──────── Given information ────────

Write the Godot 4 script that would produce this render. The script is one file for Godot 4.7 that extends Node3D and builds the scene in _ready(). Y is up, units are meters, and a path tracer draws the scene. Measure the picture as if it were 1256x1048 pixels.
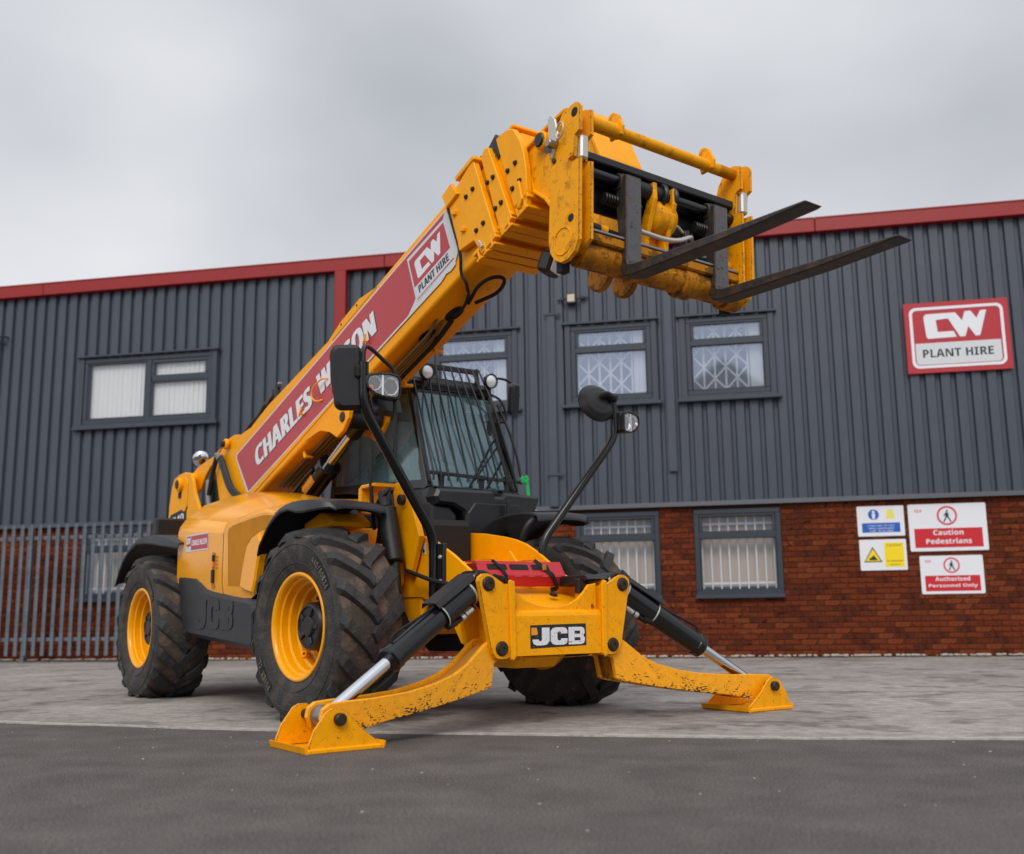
extends Node3D

# ---------------------------------------------------------------- mesh builder
class MB:
	var st := SurfaceTool.new()
	var g := 0
	var uvf: Callable
	var edge: MB   # where set, chamfers go here and take the worn-edge material
	func _init() -> void:
		st.begin(Mesh.PRIMITIVE_TRIANGLES)
		flat()
	func flat() -> void:
		st.set_smooth_group(-1)
	func smooth() -> void:
		g += 1
		st.set_smooth_group(g)
	func v(p: Vector3) -> void:
		if uvf.is_valid():
			st.set_uv(uvf.call(p))
		else:
			st.set_uv(Vector2(p.x + p.z, p.y))
		st.add_vertex(p)
	func tri(a: Vector3, b: Vector3, c: Vector3) -> void:   # counter-clockwise seen from outside
		v(a); v(c); v(b)
	func quad(a: Vector3, b: Vector3, c: Vector3, d: Vector3) -> void:
		tri(a, b, c); tri(a, c, d)
	func mesh(m: Material, em: Material = null) -> ArrayMesh:
		st.generate_normals()
		var am := st.commit()
		am.surface_set_material(0, m)
		if edge and em:
			edge.st.generate_normals()
			edge.st.commit(am)
			am.surface_set_material(1, em)
		return am

	# box with chamfered edges
	func box(c: Vector3, s: Vector3, b := 0.0, t := Transform3D()) -> void:
		var h := s * 0.5
		b = minf(b, minf(h.x, minf(h.y, h.z)) * 0.9)
		var P := func(ax: int, sx: int, sy: int, sz: int) -> Vector3:   # vertex pushed out along axis ax
			var q := Vector3(sx * (h.x - (0.0 if ax == 0 else b)), sy * (h.y - (0.0 if ax == 1 else b)), sz * (h.z - (0.0 if ax == 2 else b)))
			return t * (c + q)
		flat()
		for s1 in [-1, 1]:
			fq(P.call(0, s1, -1, -1), P.call(0, s1, 1, -1), P.call(0, s1, 1, 1), P.call(0, s1, -1, 1), s1 > 0)
			fq(P.call(1, -1, s1, -1), P.call(1, -1, s1, 1), P.call(1, 1, s1, 1), P.call(1, 1, s1, -1), s1 > 0)
			fq(P.call(2, -1, -1, s1), P.call(2, 1, -1, s1), P.call(2, 1, 1, s1), P.call(2, -1, 1, s1), s1 > 0)
		if b <= 0.0:
			return
		for s1 in [-1, 1]:
			for s2 in [-1, 1]:
				var o: bool = s1 * s2 > 0
				fq(P.call(0, s1, s2, -1), P.call(1, s1, s2, -1), P.call(1, s1, s2, 1), P.call(0, s1, s2, 1), o)
				fq(P.call(1, -1, s1, s2), P.call(2, -1, s1, s2), P.call(2, 1, s1, s2), P.call(1, 1, s1, s2), o)
				fq(P.call(2, s2, -1, s1), P.call(0, s2, -1, s1), P.call(0, s2, 1, s1), P.call(2, s2, 1, s1), o)
				for s3 in [-1, 1]:
					if s1 * s2 * s3 > 0:
						tri(P.call(0, s1, s2, s3), P.call(1, s1, s2, s3), P.call(2, s1, s2, s3))
					else:
						tri(P.call(0, s1, s2, s3), P.call(2, s1, s2, s3), P.call(1, s1, s2, s3))
	func fq(a: Vector3, b: Vector3, c: Vector3, d: Vector3, keep: bool) -> void:
		if keep:
			quad(a, b, c, d)
		else:
			quad(a, d, c, b)

	# polygon in the plane O + U x + V y, extruded by W
	func prism(poly: PackedVector2Array, O: Vector3, U: Vector3, V: Vector3, W: Vector3, bev := 0.0, back := true) -> void:
		var p := poly.duplicate()
		var area := 0.0
		for i in p.size():
			var q0 := p[i]; var q1 := p[(i + 1) % p.size()]
			area += q0.x * q1.y - q1.x * q0.y
		if (area < 0.0) != (U.cross(V).dot(W) < 0.0):
			p.reverse()
		# now p runs so that the far cap (O + W) faces outward along W
		var n := p.size()
		var ins := p.duplicate()
		if bev > 0.0:
			var sg := 1.0 if U.cross(V).dot(W) > 0.0 else -1.0
			for i in n:
				var a := (p[i] - p[(i + n - 1) % n]).normalized()
				var b := (p[(i + 1) % n] - p[i]).normalized()
				var na := Vector2(-a.y, a.x) * sg; var nb := Vector2(-b.y, b.x) * sg
				var m := na + nb
				var d := m.length_squared()
				ins[i] = p[i] + (m * (2.0 * bev / d) if d > 0.6 else na * bev)
		var idx := Geometry2D.triangulate_polygon(ins)
		var L := W.length()
		var at := func(q: Vector2, k: float) -> Vector3: return O + U * q.x + V * q.y + W * k
		var kb := bev / L if L > 0.0 else 0.0
		flat()
		for i in range(0, idx.size(), 3):
			var a := ins[idx[i]]; var b := ins[idx[i + 1]]; var c := ins[idx[i + 2]]
			var sgn := (b - a).cross(c - a) * U.cross(V).dot(W)
			if sgn < 0.0:
				var tmp := b; b = c; c = tmp
			tri(at.call(a, 1.0), at.call(b, 1.0), at.call(c, 1.0))
			if back:
				tri(at.call(a, 0.0), at.call(c, 0.0), at.call(b, 0.0))
		for i in n:
			var j := (i + 1) % n
			quad(at.call(p[i], kb if back else 0.0), at.call(p[j], kb if back else 0.0), at.call(p[j], 1.0 - kb), at.call(p[i], 1.0 - kb))
			if bev > 0.0:
				var em: MB = edge if edge else self
				em.quad(at.call(p[i], 1.0 - kb), at.call(p[j], 1.0 - kb), at.call(ins[j], 1.0), at.call(ins[i], 1.0))
				if back:
					em.quad(at.call(ins[i], 0.0), at.call(ins[j], 0.0), at.call(p[j], kb), at.call(p[i], kb))
	func px(poly, x0: float, x1: float, bev := 0.004) -> void:   # outline in (z, y), thickness along x
		prism(PackedVector2Array(poly), Vector3(x0, 0, 0), Vector3(0, 0, 1), Vector3(0, 1, 0), Vector3(x1 - x0, 0, 0), bev)
	func pz(poly, z0: float, z1: float, bev := 0.004) -> void:   # outline in (x, y), thickness along z
		prism(PackedVector2Array(poly), Vector3(0, 0, z0), Vector3(1, 0, 0), Vector3(0, 1, 0), Vector3(0, 0, z1 - z0), bev)

	# profile of (radius, height) pairs turned round an axis; pairs flagged by a third value > 0 start a hard edge
	func lathe(prof: Array, o: Vector3, ax: Vector3, segs := 32, sm := false) -> void:
		ax = ax.normalized()
		var u := ax.cross(Vector3.UP if absf(ax.y) < 0.9 else Vector3.RIGHT).normalized()
		var w := ax.cross(u)
		if sm:
			smooth()
		for k in prof.size() - 1:
			var r0: float = prof[k][0]; var h0: float = prof[k][1]
			var r1: float = prof[k + 1][0]; var h1: float = prof[k + 1][1]
			if not sm:
				smooth()
			for i in segs:
				var a0 := TAU * i / segs; var a1 := TAU * (i + 1) / segs
				var d0 := u * cos(a0) + w * sin(a0); var d1 := u * cos(a1) + w * sin(a1)
				var p00 := o + ax * h0 + d0 * r0; var p01 := o + ax * h0 + d1 * r0
				var p10 := o + ax * h1 + d0 * r1; var p11 := o + ax * h1 + d1 * r1
				if r0 > 1e-6:
					tri(p00, p01, p11)
				if r1 > 1e-6:
					tri(p00, p11, p10)
				elif r0 <= 1e-6:
					pass
		flat()
	func cyl(a: Vector3, b: Vector3, r: float, r2 := -1.0, segs := 20, bev := 0.0) -> void:
		if r2 < 0.0:
			r2 = r
		var L := (b - a).length()
		if bev > 0.0:
			lathe([[0.0, 0.0], [r - bev, 0.0], [r, bev], [r2, L - bev], [r2 - bev, L], [0.0, L]], a, b - a, segs)
		else:
			lathe([[0.0, 0.0], [r, 0.0], [r2, L], [0.0, L]], a, b - a, segs)
	func hexbolt(a: Vector3, ax: Vector3, r: float, h: float) -> void:
		lathe([[r * 1.35, 0.0], [r * 1.35, h * 0.3], [r, h * 0.3], [r, h * 0.9], [r * 0.85, h], [0.0, h]], a, ax, 6)
	# round bar through points, corners rounded with radius rr
	func tube(pts: Array, r: float, rr := 0.0, segs := 10) -> void:
		var q: Array[Vector3] = []
		for i in pts.size():
			var p: Vector3 = pts[i]
			if rr > 0.0 and i > 0 and i < pts.size() - 1:
				var a: Vector3 = pts[i - 1]; var b: Vector3 = pts[i + 1]
				var da := minf(rr, (a - p).length() * 0.48); var db := minf(rr, (b - p).length() * 0.48)
				var s := p + (a - p).normalized() * da; var e := p + (b - p).normalized() * db
				for k in 7:
					var f := k / 6.0
					q.append(s.lerp(p, f).lerp(p.lerp(e, f), f))
			else:
				q.append(p)
		var n := q.size()
		var t0 := (q[1] - q[0]).normalized()
		var u := t0.cross(Vector3.UP if absf(t0.y) < 0.9 else Vector3.RIGHT).normalized()
		var rings: Array = []
		for i in n:
			var t := (q[mini(i + 1, n - 1)] - q[maxi(i - 1, 0)]).normalized()
			u = (u - t * u.dot(t)).normalized()
			var w := t.cross(u)
			var ring: Array[Vector3] = []
			for k in segs:
				var a := TAU * k / segs
				ring.append(q[i] + (u * cos(a) + w * sin(a)) * r)
			rings.append(ring)
		smooth()
		for i in n - 1:
			for k in segs:
				var k2 := (k + 1) % segs
				quad(rings[i][k], rings[i][k2], rings[i + 1][k2], rings[i + 1][k])
		flat()
		for k in range(1, segs - 1):
			tri(rings[0][0], rings[0][k + 1], rings[0][k])
			tri(rings[n - 1][0], rings[n - 1][k], rings[n - 1][k + 1])
	# a grid of points, smooth; counter-clockwise u then v faces outward
	func grid(rows: Array, sm := true) -> void:
		if sm:
			smooth()
		for i in rows.size() - 1:
			for j in rows[i].size() - 1:
				quad(rows[i][j], rows[i][j + 1], rows[i + 1][j + 1], rows[i + 1][j])
		flat()
	# closed loops joined in order (each loop an Array of Vector3, counter-clockwise round the direction of travel)
	func loft(loops: Array, caps := true, sm := false) -> void:
		var n: int = loops[0].size()
		if sm:
			smooth()
		for i in loops.size() - 1:
			for k in n:
				var k2 := (k + 1) % n
				quad(loops[i][k], loops[i][k2], loops[i + 1][k2], loops[i + 1][k])
		flat()
		if caps:
			var f: Array = loops[0]; var l: Array = loops[loops.size() - 1]
			for k in range(1, n - 1):
				tri(f[0], f[k + 1], f[k])
				tri(l[0], l[k], l[k + 1])
	# raised lettering: cap height h, optional width to fit, slant
	func text(s: String, font: Font, O: Vector3, U: Vector3, V: Vector3, h: float, width := 0.0, depth := 0.002, slant := 0.0, centre := false) -> float:
		var tm := TextMesh.new()
		tm.text = s
		tm.font = font
		tm.font_size = 64
		tm.pixel_size = 0.01
		tm.depth = 0.02
		tm.curve_step = 1.5
		var pts := PackedVector3Array()
		for k in tm.get_surface_count():
			var ar := tm.surface_get_arrays(k)
			var vv: PackedVector3Array = ar[Mesh.ARRAY_VERTEX]
			if ar[Mesh.ARRAY_INDEX] != null and ar[Mesh.ARRAY_INDEX].size() > 0:
				for i in ar[Mesh.ARRAY_INDEX]:
					pts.append(vv[i])
			else:
				pts.append_array(vv)
		if pts.is_empty():
			return 0.0
		var lo := pts[0]; var hi := pts[0]
		for p in pts:
			lo = lo.min(p); hi = hi.max(p)
		var sy := h / (hi.y - lo.y)
		var sx := width / (hi.x - lo.x) if width > 0.0 else sy
		var ww := (hi.x - lo.x) * sx
		var off := -ww * 0.5 if centre else 0.0
		var Wn := U.cross(V).normalized()
		flat()
		for p in pts:
			var y := (p.y - lo.y) * sy
			v(O + U * ((p.x - lo.x) * sx + off + y * slant) + V * y + Wn * ((p.z - lo.z) / (hi.z - lo.z) * depth))
		return ww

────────

Exercise instructions =
Return every line above that contains the word "extends".

The output =
Write the Godot 4 script that would produce this render. The script is one file for Godot 4.7 that extends Node3D and builds the scene in _ready(). Y is up, units are meters, and a path tracer draws the scene. Measure the picture as if it were 1256x1048 pixels.
extends Node3D